IL&FS: project finance SPVs risk default

A recent ruling by the National Company Law Appellate Tribunal granting a blanket moratorium on all debt repayments has thrown fresh doubt on the fate of debt issued by Infrastructure Leasing & Financial Services (IL&FS) project finance special purpose vehicles (SPV).

IL&FS was taken over by the Indian government in early October (2018) after defaulting on a series of commercial paper and loan payments. IL&FS has total debts of around Rs910 billion ($12.9 billion).

The company submitted its restructuring plan to the courts in November, involving a capital infusion as well as divestures and potentially liquidation of unviable assets.

Arpwood Capital and JM Financial are advising IL&FS.

So far, the ring-fenced project finance SPVs have continued repayments, but a court ruling this week (January 2019) has cast doubt on the fate of the instruments.

Following the ruling, two SPVs – Jharkhand Road Projects Implementation Company (JRPICL) and West Gujarat Expressway (WGEL) – have written to trustees not only warning they would stop upcoming repayments but also demanding a refund on repayments made since October (2018).

In theory, the project finance SPVs have a “well-defined waterfall mechanism for project finance, backed by a ring-fencing mechanism from project cash flows. The ring-fenced and escrow structure enables the project cash flows to remain intact until debt obligations and other covenant are met and financial agreements ensure reasonable remoteness to the sponsor’s bankruptcy. Therefore, irrespective of sponsor’s credit profile (subject to O&M performance), the ring-fencing mechanism ensures debt service,” according to India Ratings & Research associate director Vishal Kotecha.

The SPVs continue to generate cash flow and Kotecha is expecting lenders to instruct the trustees and the escrow bank to release the payments.

However, a suspension or even termination of repayments would trigger a downgrade to default or ‘D’, according to the credit rating agency.

Also, “such defaults by JRPICL and WGEL (and any other IL&FS SPV) will not only destabilise all their ratings but also raise question on the effectiveness of their ring-fenced structure,” Kotecha said.

In light of the new development, India Ratings & Research is also warning several other project finance SPVs still rated ‘AAA’ or ‘AA’ may be at risk of downgrade to default. These include:

  • Hazaribagh Ranchi Expressway – AAA
  • Jharkhand Road Projects Implementation Company – AA
  • Jorbat Shillong Expressway – AAA
  • North Karnataka Expressway – AA+
  • West Gujarat Expressway – A

In general, a project finance SPV is rated on the basis of a steady stream of cash flows from the counterparties, as well as comfortable cash flows and robust liquidity position.

Investors, lenders and trustees have the right to monitor the cash flow waterfall arrangement and their steps in rights are supposed to kick in as and when the situation demands.
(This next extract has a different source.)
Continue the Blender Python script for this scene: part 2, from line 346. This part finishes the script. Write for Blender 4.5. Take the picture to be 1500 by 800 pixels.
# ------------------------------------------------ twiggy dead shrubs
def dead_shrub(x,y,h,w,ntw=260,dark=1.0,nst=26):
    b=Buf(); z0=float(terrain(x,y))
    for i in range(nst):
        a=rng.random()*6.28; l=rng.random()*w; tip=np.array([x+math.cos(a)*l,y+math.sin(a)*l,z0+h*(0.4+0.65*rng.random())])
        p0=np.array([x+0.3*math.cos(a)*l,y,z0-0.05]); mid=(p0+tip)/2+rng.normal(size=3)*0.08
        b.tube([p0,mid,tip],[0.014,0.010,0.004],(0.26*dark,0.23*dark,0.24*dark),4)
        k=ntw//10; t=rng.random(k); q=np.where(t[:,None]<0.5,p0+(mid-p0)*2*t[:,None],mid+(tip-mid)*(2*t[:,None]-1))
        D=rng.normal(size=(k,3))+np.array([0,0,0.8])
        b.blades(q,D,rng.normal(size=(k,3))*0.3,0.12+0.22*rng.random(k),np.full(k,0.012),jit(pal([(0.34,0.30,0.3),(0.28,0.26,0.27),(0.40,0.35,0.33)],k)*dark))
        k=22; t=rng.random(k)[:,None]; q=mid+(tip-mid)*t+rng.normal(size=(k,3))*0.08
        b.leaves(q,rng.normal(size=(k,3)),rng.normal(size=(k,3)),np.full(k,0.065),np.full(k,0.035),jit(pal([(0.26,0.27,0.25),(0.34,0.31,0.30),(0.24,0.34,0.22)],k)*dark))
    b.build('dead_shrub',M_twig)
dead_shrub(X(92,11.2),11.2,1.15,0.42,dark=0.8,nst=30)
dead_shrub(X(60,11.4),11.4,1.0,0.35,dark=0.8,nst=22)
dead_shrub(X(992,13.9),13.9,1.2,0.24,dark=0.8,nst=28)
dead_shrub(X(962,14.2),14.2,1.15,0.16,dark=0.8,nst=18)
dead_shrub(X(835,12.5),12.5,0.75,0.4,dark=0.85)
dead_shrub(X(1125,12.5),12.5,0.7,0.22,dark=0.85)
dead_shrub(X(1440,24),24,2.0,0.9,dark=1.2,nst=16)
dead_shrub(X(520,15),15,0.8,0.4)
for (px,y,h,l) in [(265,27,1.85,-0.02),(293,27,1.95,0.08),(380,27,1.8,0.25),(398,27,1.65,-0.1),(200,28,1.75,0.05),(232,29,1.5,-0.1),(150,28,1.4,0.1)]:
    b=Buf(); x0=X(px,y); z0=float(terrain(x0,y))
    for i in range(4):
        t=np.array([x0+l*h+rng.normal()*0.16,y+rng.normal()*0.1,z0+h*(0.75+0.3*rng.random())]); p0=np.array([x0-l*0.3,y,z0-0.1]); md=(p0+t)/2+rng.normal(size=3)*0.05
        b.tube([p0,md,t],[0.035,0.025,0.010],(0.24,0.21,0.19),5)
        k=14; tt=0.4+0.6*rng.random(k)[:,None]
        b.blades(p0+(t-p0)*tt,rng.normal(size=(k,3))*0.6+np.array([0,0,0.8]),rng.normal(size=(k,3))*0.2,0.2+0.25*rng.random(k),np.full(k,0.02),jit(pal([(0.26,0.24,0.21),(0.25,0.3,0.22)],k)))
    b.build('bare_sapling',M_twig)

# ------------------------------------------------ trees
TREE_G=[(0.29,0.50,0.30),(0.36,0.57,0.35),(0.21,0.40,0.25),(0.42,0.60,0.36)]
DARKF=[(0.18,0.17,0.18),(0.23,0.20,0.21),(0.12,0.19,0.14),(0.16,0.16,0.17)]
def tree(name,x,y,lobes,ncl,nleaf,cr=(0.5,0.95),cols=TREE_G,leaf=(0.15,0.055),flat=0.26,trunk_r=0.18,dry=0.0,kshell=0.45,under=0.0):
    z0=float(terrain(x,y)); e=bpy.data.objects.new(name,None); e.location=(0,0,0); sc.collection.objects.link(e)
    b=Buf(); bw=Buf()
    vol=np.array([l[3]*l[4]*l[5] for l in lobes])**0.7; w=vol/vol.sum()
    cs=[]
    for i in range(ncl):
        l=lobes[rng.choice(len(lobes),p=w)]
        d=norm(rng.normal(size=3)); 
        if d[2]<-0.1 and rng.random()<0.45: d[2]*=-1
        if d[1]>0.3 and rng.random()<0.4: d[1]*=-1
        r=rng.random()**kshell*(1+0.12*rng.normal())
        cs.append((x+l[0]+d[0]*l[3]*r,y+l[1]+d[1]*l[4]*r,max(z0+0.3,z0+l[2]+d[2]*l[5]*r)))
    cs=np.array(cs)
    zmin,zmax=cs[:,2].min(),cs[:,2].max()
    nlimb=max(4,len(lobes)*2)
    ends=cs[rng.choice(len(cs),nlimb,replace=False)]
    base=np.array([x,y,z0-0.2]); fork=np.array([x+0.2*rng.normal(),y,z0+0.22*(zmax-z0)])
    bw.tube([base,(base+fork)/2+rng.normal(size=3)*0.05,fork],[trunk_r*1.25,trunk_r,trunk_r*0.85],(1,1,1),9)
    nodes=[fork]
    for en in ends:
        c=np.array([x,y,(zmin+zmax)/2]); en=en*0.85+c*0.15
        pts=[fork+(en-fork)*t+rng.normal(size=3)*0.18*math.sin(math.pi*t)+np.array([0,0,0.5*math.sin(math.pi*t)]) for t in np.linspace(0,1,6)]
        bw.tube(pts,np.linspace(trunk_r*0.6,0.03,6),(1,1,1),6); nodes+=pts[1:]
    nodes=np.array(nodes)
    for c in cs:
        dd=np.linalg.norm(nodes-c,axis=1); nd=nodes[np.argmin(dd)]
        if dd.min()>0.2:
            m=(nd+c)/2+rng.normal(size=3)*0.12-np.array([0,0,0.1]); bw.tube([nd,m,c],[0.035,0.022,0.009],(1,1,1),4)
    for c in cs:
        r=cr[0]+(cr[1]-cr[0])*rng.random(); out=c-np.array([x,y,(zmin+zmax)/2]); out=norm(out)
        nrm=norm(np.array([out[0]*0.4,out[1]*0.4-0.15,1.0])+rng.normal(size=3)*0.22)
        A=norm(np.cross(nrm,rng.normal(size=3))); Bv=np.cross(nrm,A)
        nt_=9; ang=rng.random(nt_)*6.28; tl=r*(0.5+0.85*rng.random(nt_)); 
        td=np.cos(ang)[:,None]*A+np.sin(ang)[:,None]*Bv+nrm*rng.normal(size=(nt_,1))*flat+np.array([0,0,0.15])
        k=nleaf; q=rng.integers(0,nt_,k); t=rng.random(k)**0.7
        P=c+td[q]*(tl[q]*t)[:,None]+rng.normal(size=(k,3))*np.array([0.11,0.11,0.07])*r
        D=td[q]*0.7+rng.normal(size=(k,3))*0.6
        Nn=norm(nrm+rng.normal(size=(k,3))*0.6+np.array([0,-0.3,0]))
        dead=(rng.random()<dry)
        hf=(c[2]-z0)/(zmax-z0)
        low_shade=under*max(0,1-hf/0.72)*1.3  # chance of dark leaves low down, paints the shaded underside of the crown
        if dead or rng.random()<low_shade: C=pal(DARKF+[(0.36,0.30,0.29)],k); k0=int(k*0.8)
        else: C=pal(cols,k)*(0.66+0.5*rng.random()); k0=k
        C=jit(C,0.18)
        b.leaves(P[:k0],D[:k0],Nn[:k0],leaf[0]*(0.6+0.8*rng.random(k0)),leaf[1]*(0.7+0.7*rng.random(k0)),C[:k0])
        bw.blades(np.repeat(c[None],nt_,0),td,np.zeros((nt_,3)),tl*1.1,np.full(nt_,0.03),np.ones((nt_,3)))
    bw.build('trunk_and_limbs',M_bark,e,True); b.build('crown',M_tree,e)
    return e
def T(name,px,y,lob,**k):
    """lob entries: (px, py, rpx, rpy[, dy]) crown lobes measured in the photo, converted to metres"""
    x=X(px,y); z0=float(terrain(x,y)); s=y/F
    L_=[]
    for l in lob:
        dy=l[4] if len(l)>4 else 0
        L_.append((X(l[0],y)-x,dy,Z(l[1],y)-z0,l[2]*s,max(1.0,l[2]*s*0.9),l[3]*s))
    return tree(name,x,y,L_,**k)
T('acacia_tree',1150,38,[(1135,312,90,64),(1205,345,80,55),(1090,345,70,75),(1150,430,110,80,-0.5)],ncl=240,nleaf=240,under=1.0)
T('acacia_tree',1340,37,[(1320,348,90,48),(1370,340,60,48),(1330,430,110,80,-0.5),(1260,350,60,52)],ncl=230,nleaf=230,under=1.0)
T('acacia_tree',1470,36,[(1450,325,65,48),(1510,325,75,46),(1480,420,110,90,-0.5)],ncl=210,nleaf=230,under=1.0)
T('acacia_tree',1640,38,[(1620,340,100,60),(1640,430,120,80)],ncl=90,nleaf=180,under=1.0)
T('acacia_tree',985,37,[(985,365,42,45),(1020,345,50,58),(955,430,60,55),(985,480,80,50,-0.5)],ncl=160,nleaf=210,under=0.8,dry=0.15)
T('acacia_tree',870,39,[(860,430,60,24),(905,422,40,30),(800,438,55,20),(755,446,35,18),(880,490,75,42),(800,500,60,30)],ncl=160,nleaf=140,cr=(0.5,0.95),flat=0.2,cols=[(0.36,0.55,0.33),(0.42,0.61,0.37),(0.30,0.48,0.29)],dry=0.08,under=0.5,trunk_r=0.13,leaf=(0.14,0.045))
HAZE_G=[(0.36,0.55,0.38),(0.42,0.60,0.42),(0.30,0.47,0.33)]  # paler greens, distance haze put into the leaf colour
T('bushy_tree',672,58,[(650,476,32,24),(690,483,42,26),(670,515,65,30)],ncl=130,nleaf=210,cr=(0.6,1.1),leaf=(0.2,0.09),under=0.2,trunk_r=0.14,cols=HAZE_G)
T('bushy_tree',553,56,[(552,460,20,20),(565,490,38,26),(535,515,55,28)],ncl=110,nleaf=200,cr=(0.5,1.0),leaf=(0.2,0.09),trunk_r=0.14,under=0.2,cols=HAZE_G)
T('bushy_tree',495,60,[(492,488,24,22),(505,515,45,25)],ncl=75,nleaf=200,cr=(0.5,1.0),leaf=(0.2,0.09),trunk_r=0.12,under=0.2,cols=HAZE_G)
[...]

In addition, many SPVs maintain at least a six-month equivalent of debt service reserve and have commensurate debt service coverage ratios, according to Kotecha.

A default by the project SPVs would be in “contravention to the spirit of the financing documents”, he said.

“Such global practices are imbibed in the fledging Indian market. Failure to adhere to such structures, which are critical for long-term infrastructure financing, could increase the risk premium on such funding and even put future debt issuances at risk,” Kotecha said.

For the sake of the Indian market, “a public clarification of the legal position of the ring-fenced SPVs executing and operating public-private partnership projects vis-à-vis a subsidiary, and perhaps even a separate enactment for public infrastructure projects operating on the SPV mechanism” should be issued, according to Kotecha.

In total, the agency has ratings on Rs1.6 trillion worth of infrastructure SPV debt in India.